Monday, 3 June 2019

"My Island" by Stephanie Demasse-Pottier and Seng Soun Ratanavanh (Princeton Architectural Press)

Children's imaginations are boundless, seemingly endless, not tied down by the mundane everyday world that we adults find ourselves often ground down by.

So it's always something rather special to dip into a book that accurately portrays what it's like to be a child again, and have your own imagined world to play in.

"My Island" by Stephanie Demasse-Pottier and Seng Soun Ratanavanh may not be breaking any new ground in terms of theme, after all we've seen a huge number of picture books that deal with the subject of a child's imagination.

But we've seen seldom few that are as stylishly and brilliantly produced as this one.

For me, it harks back to picture books I remember as a child, and a specific style of art that you saw an awful lot of in the 70s (that I'd probably, as an adult, describe as being like a voyage to trip-out city!)

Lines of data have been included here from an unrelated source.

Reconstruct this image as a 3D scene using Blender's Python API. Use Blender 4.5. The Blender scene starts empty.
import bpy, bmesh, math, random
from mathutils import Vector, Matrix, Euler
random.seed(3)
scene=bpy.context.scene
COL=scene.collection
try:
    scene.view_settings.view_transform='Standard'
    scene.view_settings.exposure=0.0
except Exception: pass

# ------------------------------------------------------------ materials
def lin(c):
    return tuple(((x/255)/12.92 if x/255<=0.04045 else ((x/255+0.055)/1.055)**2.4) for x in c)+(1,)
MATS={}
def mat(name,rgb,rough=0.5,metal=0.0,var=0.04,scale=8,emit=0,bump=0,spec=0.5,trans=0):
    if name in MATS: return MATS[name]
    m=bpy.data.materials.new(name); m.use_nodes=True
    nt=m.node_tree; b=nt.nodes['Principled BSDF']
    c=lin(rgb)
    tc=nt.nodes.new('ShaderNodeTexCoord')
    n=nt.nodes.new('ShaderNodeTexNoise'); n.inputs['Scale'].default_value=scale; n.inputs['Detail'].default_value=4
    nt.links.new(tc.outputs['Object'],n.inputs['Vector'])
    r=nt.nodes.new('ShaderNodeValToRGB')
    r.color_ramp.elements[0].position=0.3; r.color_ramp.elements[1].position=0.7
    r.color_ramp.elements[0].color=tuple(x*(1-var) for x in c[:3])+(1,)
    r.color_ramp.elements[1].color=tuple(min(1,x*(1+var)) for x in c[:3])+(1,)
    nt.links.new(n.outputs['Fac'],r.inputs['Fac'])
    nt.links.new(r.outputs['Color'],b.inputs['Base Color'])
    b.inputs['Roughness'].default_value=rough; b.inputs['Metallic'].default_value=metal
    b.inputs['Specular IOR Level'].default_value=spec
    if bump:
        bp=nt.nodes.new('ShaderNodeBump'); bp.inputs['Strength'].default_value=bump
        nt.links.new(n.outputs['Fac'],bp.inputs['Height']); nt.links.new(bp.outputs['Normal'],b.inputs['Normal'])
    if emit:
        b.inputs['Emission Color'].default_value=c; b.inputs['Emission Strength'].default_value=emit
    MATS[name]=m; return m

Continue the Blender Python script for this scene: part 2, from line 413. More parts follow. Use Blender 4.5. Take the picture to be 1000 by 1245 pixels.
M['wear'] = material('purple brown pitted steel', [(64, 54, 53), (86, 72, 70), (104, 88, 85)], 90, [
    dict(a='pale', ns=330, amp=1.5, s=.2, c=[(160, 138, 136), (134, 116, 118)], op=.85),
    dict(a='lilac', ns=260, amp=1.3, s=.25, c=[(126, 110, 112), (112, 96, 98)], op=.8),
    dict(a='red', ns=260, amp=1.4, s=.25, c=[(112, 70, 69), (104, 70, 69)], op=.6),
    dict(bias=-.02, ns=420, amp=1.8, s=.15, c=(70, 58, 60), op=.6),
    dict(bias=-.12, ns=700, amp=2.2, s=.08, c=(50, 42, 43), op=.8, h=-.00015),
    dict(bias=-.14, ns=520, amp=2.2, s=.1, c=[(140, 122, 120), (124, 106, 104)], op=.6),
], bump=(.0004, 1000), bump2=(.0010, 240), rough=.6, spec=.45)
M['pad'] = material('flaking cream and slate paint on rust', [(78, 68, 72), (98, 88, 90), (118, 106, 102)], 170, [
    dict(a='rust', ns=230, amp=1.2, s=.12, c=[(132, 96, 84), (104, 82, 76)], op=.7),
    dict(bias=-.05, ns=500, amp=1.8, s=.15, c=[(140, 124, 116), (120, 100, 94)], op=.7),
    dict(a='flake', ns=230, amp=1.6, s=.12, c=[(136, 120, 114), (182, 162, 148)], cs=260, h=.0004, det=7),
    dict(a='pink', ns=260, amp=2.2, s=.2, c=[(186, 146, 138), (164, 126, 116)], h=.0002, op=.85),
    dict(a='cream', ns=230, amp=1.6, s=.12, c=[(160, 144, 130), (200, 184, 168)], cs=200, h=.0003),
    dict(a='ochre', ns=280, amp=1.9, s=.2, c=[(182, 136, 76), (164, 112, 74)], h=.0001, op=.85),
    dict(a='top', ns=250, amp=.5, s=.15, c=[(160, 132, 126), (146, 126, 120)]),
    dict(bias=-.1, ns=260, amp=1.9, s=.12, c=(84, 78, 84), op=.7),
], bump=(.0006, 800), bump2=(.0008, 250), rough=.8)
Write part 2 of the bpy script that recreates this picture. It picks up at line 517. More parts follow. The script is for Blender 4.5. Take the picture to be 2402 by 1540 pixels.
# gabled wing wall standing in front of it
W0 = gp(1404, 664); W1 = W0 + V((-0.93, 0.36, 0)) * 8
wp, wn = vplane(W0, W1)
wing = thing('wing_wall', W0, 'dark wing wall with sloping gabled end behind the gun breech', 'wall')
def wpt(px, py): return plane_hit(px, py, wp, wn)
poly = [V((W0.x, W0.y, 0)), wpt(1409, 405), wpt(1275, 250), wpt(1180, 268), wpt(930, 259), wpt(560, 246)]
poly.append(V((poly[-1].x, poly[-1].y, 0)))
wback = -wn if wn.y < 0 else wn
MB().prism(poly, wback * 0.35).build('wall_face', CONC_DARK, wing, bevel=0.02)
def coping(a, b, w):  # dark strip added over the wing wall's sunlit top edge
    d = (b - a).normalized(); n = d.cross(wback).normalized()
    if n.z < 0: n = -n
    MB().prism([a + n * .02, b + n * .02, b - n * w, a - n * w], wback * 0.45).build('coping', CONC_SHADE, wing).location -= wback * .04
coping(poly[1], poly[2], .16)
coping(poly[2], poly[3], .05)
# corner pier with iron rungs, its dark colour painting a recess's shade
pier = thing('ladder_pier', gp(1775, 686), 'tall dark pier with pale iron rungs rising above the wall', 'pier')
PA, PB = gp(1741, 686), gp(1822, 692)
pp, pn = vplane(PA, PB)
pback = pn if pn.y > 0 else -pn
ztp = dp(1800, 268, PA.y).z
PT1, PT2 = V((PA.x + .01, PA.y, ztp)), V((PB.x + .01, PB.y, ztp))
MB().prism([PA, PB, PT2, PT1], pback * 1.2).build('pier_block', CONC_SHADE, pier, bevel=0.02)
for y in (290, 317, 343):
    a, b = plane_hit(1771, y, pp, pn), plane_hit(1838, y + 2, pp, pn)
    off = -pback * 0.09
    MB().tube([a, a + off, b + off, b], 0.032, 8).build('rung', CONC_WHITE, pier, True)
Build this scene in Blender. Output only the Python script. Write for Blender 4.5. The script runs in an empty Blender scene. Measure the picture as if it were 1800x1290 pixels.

Such delightful little characters in this utterly charming book

For C it's all about the details, and in Seng-Soun's illustrations you'll find amazing details, unexpected objects and animals, plants and people turning up in abundance as the little girl at the core of the tale lets her imagination run wild.

Imagine having an island you could construct and populate with your mind. Wow. 
It's lyrical and poetic stuff, with those illustrations really underpinning the story of what it's like to have that child-like wonder, that fills your world with endless possibilities every single day.

The most amazing tea party since Alice and the Mad Hatter dunked a dormouse in a teapot

Never lose that folks, cling to it for as long as you can.

Sum this book up in a sentence: A day-dreamy and glorious celebration of the imagination of a child, depicted with easy text and glorious illustrations.

"My Island" by Stephanie Demasse-Pottier and Seng Soun Ratanavanh is out now, published by Princeton Architectural Press (kindly supplied for review).